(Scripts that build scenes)
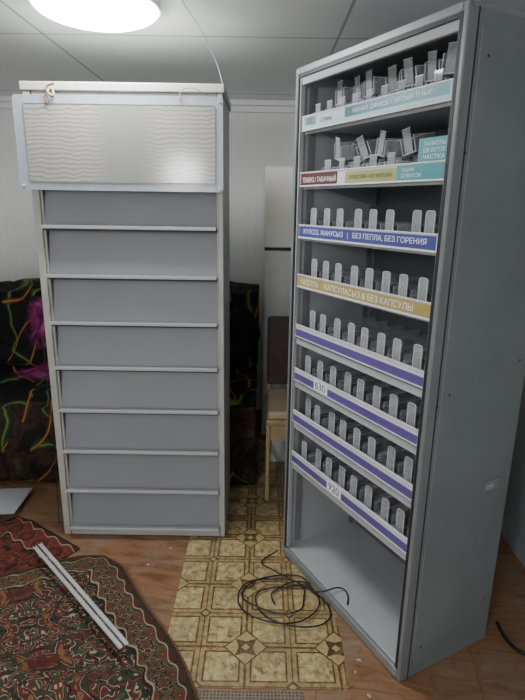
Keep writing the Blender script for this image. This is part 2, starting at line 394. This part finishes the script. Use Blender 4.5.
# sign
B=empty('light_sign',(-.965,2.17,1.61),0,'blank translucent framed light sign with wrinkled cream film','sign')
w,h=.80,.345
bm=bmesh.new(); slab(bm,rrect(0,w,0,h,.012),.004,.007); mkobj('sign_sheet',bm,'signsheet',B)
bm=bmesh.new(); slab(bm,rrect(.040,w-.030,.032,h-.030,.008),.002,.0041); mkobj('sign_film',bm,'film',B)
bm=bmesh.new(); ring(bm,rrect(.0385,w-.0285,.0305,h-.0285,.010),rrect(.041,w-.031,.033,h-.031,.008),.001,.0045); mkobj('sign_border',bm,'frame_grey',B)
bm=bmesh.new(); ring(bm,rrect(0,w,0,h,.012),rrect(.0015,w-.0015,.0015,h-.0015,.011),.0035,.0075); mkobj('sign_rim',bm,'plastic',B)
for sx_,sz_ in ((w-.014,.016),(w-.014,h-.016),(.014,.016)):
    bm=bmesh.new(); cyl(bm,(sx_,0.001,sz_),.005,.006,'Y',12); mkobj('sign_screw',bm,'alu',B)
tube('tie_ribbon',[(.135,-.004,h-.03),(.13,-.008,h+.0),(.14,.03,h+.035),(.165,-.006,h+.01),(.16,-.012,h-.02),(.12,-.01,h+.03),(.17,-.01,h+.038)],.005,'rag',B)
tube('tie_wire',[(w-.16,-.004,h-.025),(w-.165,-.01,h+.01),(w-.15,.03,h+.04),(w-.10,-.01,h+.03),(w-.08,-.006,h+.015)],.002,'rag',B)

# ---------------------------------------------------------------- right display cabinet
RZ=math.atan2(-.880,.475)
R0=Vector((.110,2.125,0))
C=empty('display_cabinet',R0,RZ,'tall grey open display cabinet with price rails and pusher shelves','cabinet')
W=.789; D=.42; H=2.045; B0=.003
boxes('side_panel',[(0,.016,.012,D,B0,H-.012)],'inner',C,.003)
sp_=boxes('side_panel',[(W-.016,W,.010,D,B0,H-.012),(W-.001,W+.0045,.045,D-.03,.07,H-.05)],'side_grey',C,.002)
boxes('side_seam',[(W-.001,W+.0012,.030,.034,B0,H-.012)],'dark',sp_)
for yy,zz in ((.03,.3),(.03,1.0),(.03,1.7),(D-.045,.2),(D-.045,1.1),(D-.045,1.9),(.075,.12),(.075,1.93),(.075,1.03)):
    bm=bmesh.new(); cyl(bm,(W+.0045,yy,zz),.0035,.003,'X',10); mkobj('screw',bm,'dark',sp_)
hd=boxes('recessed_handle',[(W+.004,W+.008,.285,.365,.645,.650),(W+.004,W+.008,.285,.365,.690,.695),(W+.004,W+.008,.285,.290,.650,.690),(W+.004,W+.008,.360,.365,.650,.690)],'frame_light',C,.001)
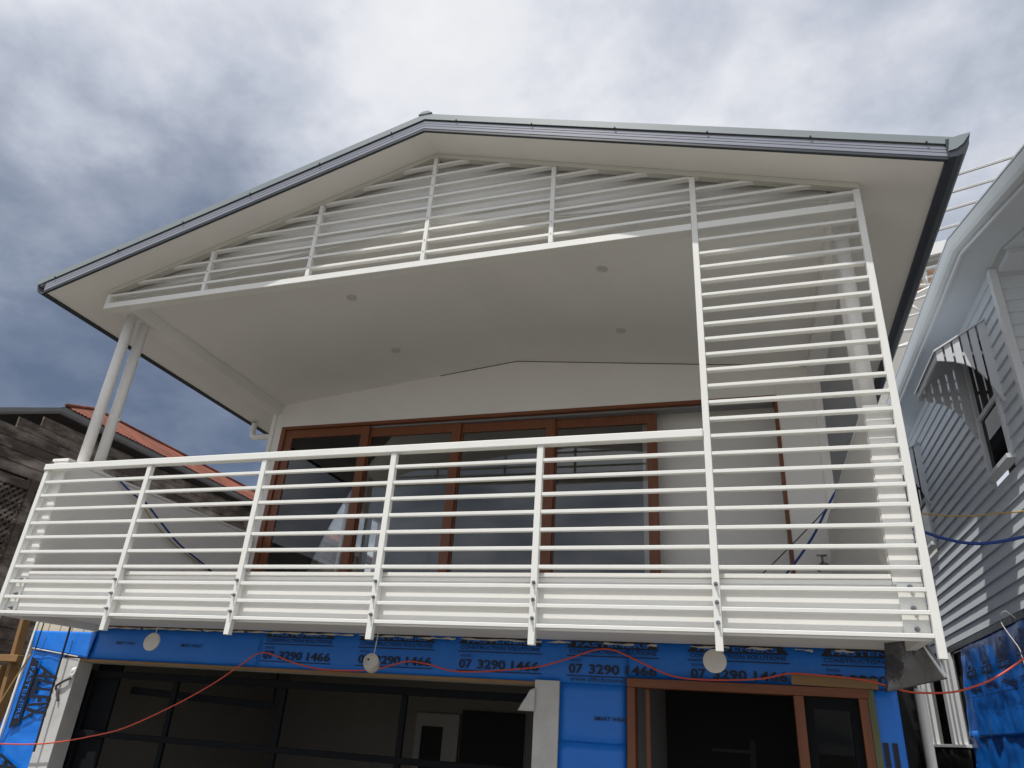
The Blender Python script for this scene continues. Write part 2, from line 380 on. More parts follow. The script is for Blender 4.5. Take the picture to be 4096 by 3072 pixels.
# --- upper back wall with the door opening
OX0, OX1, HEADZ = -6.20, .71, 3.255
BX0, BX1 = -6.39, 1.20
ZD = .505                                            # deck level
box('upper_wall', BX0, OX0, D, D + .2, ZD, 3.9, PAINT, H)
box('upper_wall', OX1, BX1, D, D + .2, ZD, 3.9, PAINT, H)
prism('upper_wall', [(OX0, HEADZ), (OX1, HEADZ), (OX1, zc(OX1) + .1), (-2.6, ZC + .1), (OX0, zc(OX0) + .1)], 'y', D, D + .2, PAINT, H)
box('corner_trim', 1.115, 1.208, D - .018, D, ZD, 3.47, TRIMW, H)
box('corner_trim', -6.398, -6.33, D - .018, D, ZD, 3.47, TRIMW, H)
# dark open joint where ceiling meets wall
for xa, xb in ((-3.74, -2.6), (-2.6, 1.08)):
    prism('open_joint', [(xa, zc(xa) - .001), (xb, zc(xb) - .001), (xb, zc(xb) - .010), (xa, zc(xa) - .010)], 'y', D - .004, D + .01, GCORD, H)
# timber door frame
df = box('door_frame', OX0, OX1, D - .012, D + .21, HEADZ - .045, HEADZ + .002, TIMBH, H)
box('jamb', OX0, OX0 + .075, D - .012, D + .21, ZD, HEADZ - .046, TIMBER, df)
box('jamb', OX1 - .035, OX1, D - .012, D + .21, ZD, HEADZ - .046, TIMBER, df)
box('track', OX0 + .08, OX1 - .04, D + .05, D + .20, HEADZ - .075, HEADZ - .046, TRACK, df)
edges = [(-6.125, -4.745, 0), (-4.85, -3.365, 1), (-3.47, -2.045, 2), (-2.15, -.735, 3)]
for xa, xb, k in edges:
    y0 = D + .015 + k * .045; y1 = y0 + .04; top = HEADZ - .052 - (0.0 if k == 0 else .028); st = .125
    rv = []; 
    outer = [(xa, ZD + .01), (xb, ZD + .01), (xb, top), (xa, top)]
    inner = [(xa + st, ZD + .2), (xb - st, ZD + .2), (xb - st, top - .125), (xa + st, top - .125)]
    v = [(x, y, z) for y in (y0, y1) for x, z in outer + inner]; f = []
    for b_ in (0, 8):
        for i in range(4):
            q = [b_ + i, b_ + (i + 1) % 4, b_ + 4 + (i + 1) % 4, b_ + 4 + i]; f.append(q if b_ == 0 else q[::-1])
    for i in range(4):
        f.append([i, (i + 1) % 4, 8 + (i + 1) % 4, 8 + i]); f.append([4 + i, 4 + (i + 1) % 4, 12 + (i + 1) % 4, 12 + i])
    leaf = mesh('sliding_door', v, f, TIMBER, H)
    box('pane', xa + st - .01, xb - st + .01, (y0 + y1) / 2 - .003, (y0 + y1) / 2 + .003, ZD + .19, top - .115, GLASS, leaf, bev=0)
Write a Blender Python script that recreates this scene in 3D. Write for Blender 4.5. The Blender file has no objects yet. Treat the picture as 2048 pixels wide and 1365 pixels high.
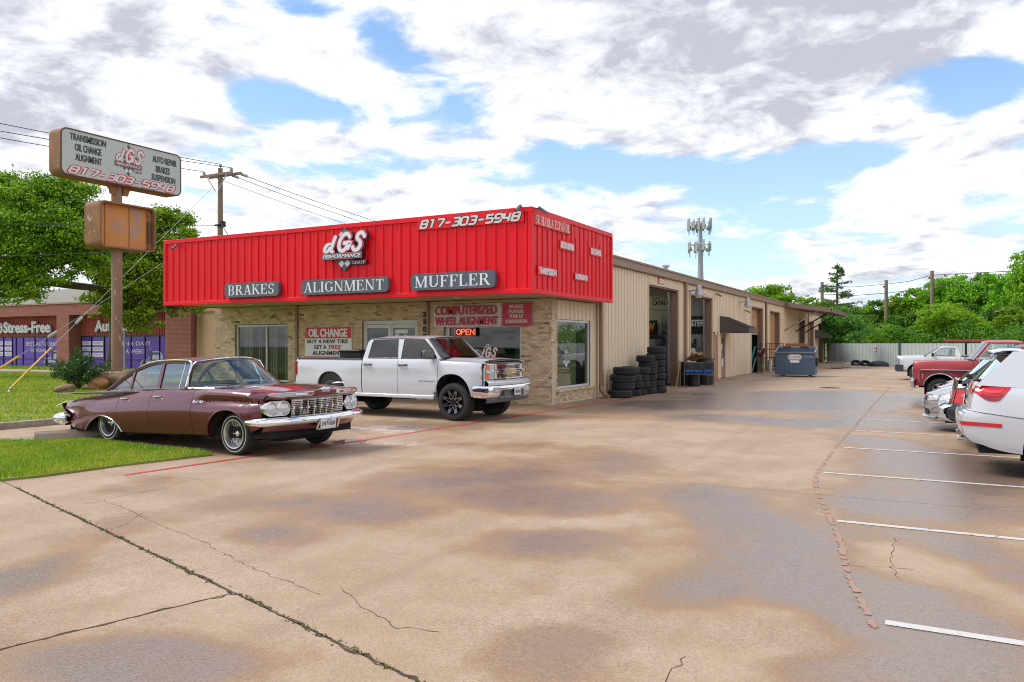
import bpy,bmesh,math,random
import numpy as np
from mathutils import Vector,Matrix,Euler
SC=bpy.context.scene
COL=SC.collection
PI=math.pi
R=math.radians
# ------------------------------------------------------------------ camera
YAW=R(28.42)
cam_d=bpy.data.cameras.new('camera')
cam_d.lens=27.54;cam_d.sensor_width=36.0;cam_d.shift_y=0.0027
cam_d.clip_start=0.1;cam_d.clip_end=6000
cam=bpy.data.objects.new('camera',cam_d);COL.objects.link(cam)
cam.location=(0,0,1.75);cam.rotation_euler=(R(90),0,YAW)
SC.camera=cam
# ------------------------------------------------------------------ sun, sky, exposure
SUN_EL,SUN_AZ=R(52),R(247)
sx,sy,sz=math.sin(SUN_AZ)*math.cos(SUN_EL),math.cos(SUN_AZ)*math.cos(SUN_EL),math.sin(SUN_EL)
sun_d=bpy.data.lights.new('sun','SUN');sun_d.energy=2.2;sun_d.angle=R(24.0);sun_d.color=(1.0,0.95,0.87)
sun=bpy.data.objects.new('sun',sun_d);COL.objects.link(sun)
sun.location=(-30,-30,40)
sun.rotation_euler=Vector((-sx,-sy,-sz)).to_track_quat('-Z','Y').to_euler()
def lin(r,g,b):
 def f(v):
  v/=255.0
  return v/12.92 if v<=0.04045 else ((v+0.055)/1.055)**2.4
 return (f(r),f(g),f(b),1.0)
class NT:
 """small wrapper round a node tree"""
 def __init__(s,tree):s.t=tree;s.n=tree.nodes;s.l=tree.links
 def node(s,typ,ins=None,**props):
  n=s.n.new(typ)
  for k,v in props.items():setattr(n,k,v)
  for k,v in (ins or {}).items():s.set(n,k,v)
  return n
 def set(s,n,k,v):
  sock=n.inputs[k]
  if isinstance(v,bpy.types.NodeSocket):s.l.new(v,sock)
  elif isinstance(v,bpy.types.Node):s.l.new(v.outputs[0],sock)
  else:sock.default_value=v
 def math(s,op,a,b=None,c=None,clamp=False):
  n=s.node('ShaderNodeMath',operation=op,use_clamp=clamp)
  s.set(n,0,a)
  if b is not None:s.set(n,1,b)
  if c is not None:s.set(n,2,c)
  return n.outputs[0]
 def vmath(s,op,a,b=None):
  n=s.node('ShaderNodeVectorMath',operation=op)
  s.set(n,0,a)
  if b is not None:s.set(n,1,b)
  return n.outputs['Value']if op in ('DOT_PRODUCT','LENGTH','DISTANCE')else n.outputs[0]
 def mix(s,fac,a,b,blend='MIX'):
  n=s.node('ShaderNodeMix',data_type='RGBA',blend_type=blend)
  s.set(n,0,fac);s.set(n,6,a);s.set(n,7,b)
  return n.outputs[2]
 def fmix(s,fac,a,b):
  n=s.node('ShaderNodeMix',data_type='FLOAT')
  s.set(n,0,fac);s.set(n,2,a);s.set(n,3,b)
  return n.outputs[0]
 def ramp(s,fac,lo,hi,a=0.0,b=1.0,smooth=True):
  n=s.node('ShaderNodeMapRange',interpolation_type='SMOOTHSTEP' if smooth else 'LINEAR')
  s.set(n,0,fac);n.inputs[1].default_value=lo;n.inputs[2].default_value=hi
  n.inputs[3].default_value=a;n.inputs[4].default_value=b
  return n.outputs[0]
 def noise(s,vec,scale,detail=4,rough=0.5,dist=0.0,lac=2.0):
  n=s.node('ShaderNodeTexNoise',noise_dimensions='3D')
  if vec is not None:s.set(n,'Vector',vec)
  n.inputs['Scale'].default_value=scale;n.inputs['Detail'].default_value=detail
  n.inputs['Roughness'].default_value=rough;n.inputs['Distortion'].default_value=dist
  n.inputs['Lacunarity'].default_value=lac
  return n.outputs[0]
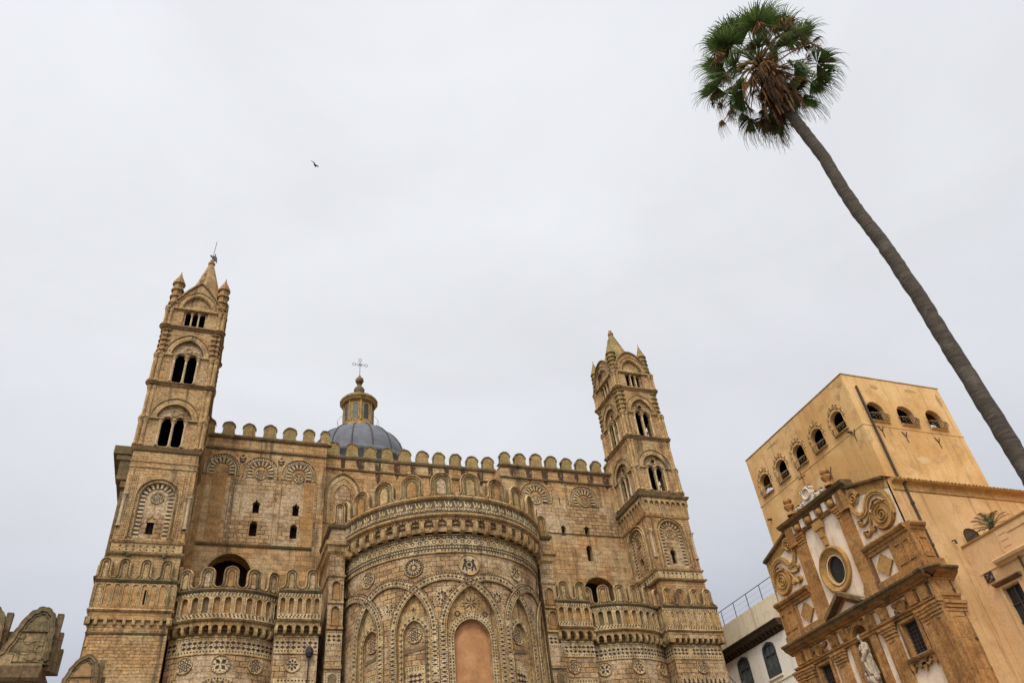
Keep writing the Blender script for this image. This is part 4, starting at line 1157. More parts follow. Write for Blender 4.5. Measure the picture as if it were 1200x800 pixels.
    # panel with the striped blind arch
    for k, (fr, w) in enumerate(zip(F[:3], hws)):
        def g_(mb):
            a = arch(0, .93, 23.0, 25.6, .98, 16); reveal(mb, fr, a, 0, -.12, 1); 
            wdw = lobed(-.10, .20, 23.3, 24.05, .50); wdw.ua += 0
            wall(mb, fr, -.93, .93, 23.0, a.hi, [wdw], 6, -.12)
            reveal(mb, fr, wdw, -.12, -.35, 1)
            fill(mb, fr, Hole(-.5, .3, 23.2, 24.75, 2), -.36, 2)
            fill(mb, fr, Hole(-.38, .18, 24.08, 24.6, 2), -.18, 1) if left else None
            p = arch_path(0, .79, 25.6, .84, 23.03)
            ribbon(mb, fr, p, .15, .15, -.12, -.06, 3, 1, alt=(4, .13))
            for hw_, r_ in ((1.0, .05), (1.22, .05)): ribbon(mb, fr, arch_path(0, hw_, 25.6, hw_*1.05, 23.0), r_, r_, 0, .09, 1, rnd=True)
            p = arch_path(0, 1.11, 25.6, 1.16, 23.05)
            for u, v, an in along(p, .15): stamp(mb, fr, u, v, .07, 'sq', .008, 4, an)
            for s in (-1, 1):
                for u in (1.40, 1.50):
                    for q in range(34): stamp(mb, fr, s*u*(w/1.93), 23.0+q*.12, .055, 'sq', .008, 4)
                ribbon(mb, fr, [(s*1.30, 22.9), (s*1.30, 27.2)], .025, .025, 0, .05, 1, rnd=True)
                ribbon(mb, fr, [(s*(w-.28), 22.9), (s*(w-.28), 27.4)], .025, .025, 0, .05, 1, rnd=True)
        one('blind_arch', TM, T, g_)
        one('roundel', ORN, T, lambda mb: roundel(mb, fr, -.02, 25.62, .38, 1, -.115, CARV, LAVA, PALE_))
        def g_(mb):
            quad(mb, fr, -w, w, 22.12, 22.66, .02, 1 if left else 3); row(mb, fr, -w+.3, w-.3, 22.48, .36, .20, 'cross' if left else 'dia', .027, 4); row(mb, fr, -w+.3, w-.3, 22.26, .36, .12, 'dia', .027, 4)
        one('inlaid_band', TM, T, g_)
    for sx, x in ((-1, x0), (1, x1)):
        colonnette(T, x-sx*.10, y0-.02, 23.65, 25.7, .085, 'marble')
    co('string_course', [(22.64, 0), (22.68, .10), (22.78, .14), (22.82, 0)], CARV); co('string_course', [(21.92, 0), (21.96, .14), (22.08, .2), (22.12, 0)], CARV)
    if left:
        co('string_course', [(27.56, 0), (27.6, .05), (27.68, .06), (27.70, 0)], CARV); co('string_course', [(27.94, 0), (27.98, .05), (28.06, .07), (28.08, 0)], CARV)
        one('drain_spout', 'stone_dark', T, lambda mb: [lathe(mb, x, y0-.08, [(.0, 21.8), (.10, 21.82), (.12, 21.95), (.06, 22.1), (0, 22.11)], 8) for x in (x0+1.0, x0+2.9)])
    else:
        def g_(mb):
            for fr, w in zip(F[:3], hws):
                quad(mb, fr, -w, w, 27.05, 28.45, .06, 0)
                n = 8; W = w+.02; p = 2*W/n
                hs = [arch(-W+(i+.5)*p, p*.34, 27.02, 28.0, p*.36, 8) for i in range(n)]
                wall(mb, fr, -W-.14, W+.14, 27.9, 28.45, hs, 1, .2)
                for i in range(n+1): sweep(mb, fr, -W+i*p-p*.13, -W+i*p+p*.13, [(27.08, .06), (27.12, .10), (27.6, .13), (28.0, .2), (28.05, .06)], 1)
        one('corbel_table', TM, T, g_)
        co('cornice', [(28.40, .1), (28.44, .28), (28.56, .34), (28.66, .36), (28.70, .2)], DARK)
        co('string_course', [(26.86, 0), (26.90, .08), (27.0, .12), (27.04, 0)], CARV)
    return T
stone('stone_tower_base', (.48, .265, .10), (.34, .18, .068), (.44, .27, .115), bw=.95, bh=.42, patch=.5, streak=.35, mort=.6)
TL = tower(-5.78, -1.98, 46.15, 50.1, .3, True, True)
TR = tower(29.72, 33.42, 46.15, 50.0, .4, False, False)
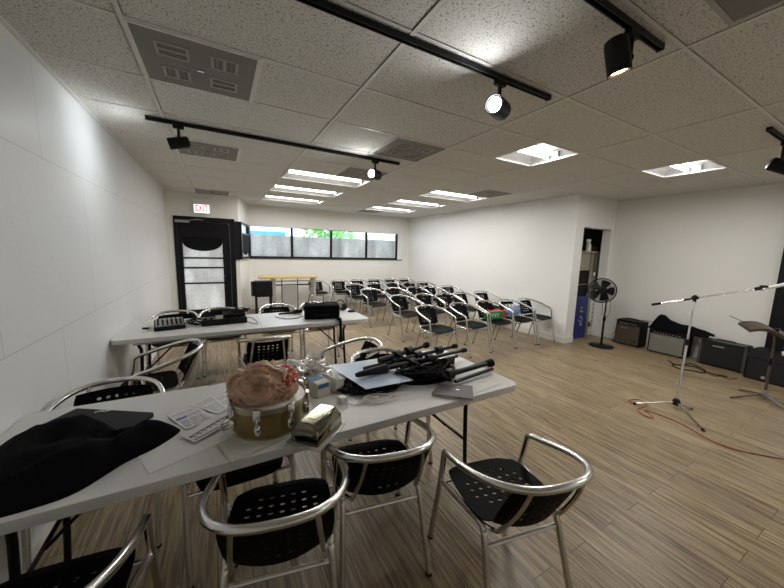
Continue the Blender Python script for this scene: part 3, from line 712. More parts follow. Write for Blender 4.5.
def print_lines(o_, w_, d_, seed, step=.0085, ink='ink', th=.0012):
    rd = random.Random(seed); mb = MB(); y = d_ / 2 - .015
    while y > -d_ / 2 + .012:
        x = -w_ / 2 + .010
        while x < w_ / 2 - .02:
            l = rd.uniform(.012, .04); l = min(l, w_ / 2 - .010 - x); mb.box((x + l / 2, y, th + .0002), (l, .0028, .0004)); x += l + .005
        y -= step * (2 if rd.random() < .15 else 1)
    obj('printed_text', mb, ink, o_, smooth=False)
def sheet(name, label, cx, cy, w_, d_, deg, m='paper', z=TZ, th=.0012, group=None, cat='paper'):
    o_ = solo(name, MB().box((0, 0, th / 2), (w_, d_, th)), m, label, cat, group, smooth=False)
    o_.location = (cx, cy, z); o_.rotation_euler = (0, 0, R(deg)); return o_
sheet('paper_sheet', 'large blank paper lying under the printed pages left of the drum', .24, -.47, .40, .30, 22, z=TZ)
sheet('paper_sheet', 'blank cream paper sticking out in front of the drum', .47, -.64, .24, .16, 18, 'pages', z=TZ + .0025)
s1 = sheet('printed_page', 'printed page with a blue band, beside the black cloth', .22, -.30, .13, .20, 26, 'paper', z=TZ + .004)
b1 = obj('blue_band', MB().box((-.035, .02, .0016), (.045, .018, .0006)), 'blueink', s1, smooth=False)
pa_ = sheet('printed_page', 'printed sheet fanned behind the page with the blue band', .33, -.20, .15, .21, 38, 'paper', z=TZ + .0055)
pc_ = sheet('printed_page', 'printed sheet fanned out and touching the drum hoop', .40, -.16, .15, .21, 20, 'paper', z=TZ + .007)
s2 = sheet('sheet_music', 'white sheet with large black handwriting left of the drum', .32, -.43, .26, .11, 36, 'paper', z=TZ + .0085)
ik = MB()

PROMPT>
Identify the lines in the entries that hold "parts" and return each one.

FINISHED TASK>
The Blender Python script for this scene continues. Write part 2, from line 380 on. More parts follow. The script is for Blender 4.5. Take the picture to be 4096 by 3072 pixels.
Keep writing the Blender script for this image. This is part 4, starting at line 1157. More parts follow. Write for Blender 4.5. Measure the picture as if it were 1200x800 pixels.
Continue the Blender Python script for this scene: part 3, from line 712. More parts follow. Write for Blender 4.5.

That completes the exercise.